Arno Bammé: Vergesst die Frauen nicht! Die Halligen, das Meer und die Weiblichkeit des Schreibens. Neumünster: Wachholtz 2007, S. 57.

Obwohl sie bedauerlicherweise kaum mehr gelesen wird, ist Thusnelda Kühl insbesondere in ihrer Heimatregion nicht vergessen.
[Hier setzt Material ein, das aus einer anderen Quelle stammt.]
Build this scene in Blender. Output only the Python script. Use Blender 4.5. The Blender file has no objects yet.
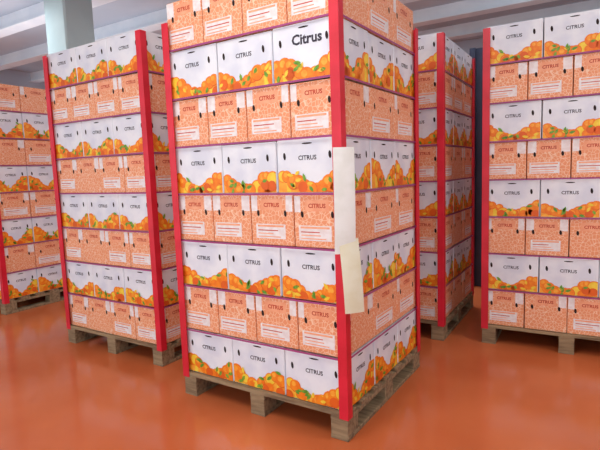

In der Ortsmitte von Oldenswort erinnert ein imposanter Gedenkstein an die Dichterin, und in ihrem späteren Wohnort Nortorf sind sowohl an ihrem ehemaligen Wohnhaus (Lohkamp 1) als auch im Stadtpark Gedenktafeln angebracht. 1992 gründete sich in Oldenswort die Thusnelda-Kühl-Gesellschaft, die bis 2014 bestand und etliche Werke der Dichterin als Neuauflagen sowie einen Band mit bisher nicht als Buch veröffentlichten Schriften herausgebracht hat.

21.9.2022 Jan Behrs

ANMERKUNGEN

1 Johannes Jasper: Thusnelda Kühl. Eiderstedter Nachrichten vom 11.8.1932. Zitiert nach Arno Bammé (Hrsg.): Thusnelda Kühl. Die Dichterin der Marschen. München/Wien: Profil 1992, S. 161 u. 162.

2 Arno Bammé: Vergesst die Frauen nicht! Die Halligen, das Meer und die Weiblichkeit des Schreibens. Neumünster: Wachholtz 2007, S. 40.

3 Thusnelda Kühl: Unsere Uhren. Skizzen [1911]. Zitiert nach: Gustav Friedrich Studt: Stiller und stiller wurde es um sie. In Arno Bammé (Hrsg.): Thusnelda Kühl. Die Dichterin der Marschen. München/Wien: Profil 1992, S. 167.

4 Ralph Petersen: Erinnerungen an meine Mutter. In: Arno Bammé (Hrsg.): Thusnelda Kühl. Die Dichterin der Marschen. München/Wien: Profil 1992, S. 205-214, hier S. 209.